La validité de ces clauses dépend uniquement de la présence de mécanismes effectifs permettant en pratique d’assurer que le niveau de protection requis dans le cadre du RGPD soit respecté, ainsi que les transferts de données personnelles qui sont fondés sur de telles clauses soient interdits ou suspendus en cas de violation de ces clauses, ou impossibilité de les honorer. La décision 2010/87 et les clauses qui y sont présentées permettent bien, pour la CJUE, de respecter ces deux exigences, en ce que notamment elle oblige le destinataire des données à informer l’exportateur des données de son éventuelle incapacité de se conformer aux clauses types de protection, à charge alors pour ce dernier de suspendre le transfert de données et/ou de résilier le contrat conclu avec le premier.
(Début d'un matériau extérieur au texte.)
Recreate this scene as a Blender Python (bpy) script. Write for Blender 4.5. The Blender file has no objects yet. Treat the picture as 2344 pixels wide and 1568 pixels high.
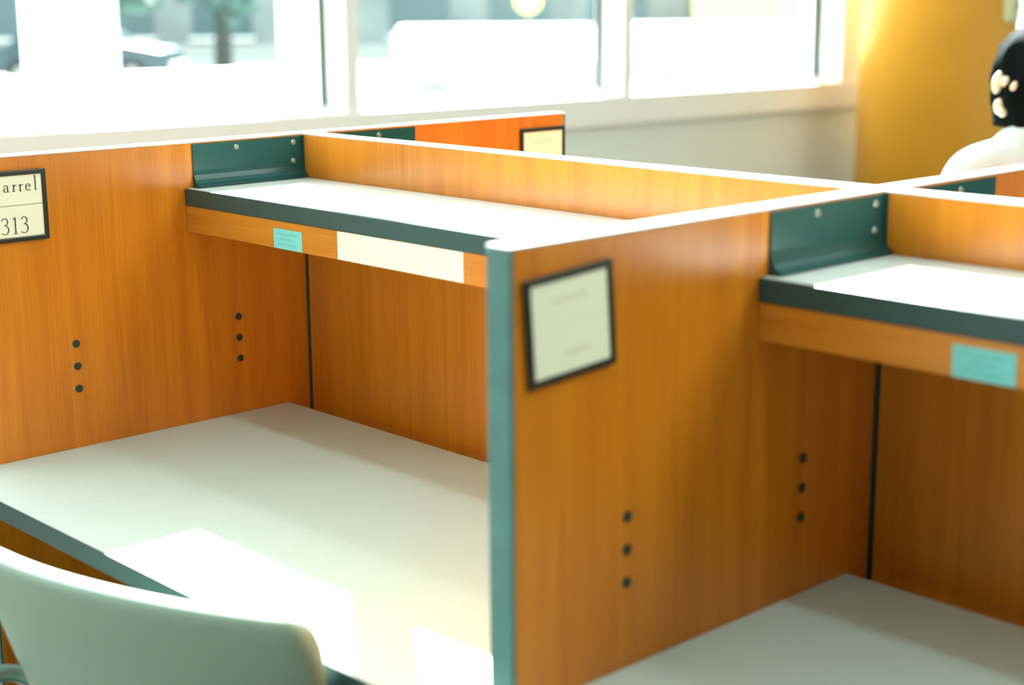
import bpy, bmesh, math, random
from mathutils import Vector, Matrix
random.seed(7)
SC = bpy.context.scene
COL = SC.collection
R = math.radians

# ---------------------------------------------------------------- sizes (metres)
W, T, D = 1.2186, 0.0361, 0.6536          # bay width, panel thickness, divider length
HT, HD, HS = 1.2421, 0.74, 1.1612         # top of panels, desk top, shelf top
GAP, DESK_FRONT = 0.0495, 0.7172          # cable gap behind desk, desk front edge
SHELF_Y = 0.2514                          # shelf front edge
X2 = W + T

# ---------------------------------------------------------------- materials
MATS = {}
def mat(name, color, rough=0.5, spec=0.5, metal=0.0, coat=0.0, coat_rough=0.2, bump=0.0, bump_scale=300.0, vary=0.0, vary_scale=8.0, sub=0.0):
    if name in MATS: return MATS[name]
    m = bpy.data.materials.new(name); m.use_nodes = True
    nt = m.node_tree; b = nt.nodes['Principled BSDF']
    b.inputs['Base Color'].default_value = (*color, 1)
    b.inputs['Roughness'].default_value = rough
    b.inputs['Specular IOR Level'].default_value = spec
    b.inputs['Metallic'].default_value = metal
    b.inputs['Coat Weight'].default_value = coat
    b.inputs['Coat Roughness'].default_value = coat_rough
    tc = nt.nodes.new('ShaderNodeTexCoord')
    if vary > 0:
        n = nt.nodes.new('ShaderNodeTexNoise'); n.inputs['Scale'].default_value = vary_scale; n.inputs['Detail'].default_value = 4
        nt.links.new(tc.outputs['Object'], n.inputs['Vector'])
        r = nt.nodes.new('ShaderNodeValToRGB')
        r.color_ramp.elements[0].position = 0.3; r.color_ramp.elements[1].position = 0.7
        r.color_ramp.elements[0].color = (*[c * (1 - vary) for c in color], 1)
        r.color_ramp.elements[1].color = (*[min(1, c * (1 + vary)) for c in color], 1)
        nt.links.new(n.outputs['Fac'], r.inputs['Fac']); nt.links.new(r.outputs['Color'], b.inputs['Base Color'])
    if bump > 0:
        n2 = nt.nodes.new('ShaderNodeTexNoise'); n2.inputs['Scale'].default_value = bump_scale; n2.inputs['Detail'].default_value = 2
        nt.links.new(tc.outputs['Object'], n2.inputs['Vector'])
        bp = nt.nodes.new('ShaderNodeBump'); bp.inputs['Strength'].default_value = bump; bp.inputs['Distance'].default_value = 0.002
        nt.links.new(n2.outputs['Fac'], bp.inputs['Height']); nt.links.new(bp.outputs['Normal'], b.inputs['Normal'])
    MATS[name] = m
    return m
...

Pour conclure, l’arrêt C-311/18 (arrêt “Schrems II”), s’il n’est pas particulièrement surprenant, reste très important pour nombre d’organisations qui, s’appuyant auparavant sur la décision d’adéquation de la Commission pour transférer leurs données aux États-Unis, ne le peuvent plus. De telles organisations devront désormais mettre en place les garanties listées à l’article 46 RGPD pour justifier leurs transferts de données vers les États-Unis. Une solution dans ce cadre étant de recourir aux clauses contractuelles types qui, exposées dans la décision 2010/87 de la Commission, ont été approuvées par la CJUE par ce même arrêt. Au-delà du résumé partagé par la CJUE dans son communiqué de presse, la CNIL procède actuellement à une analyse précise de l’arrêt, en lien avec ses homologues européens réunis au sein du Comité Européen pour la Protection des Données. Ce travail commun permettra, dans les meilleurs délais, de tirer les conséquences de cette décision pour les transferts de données de l’Union européenne vers les États-Unis.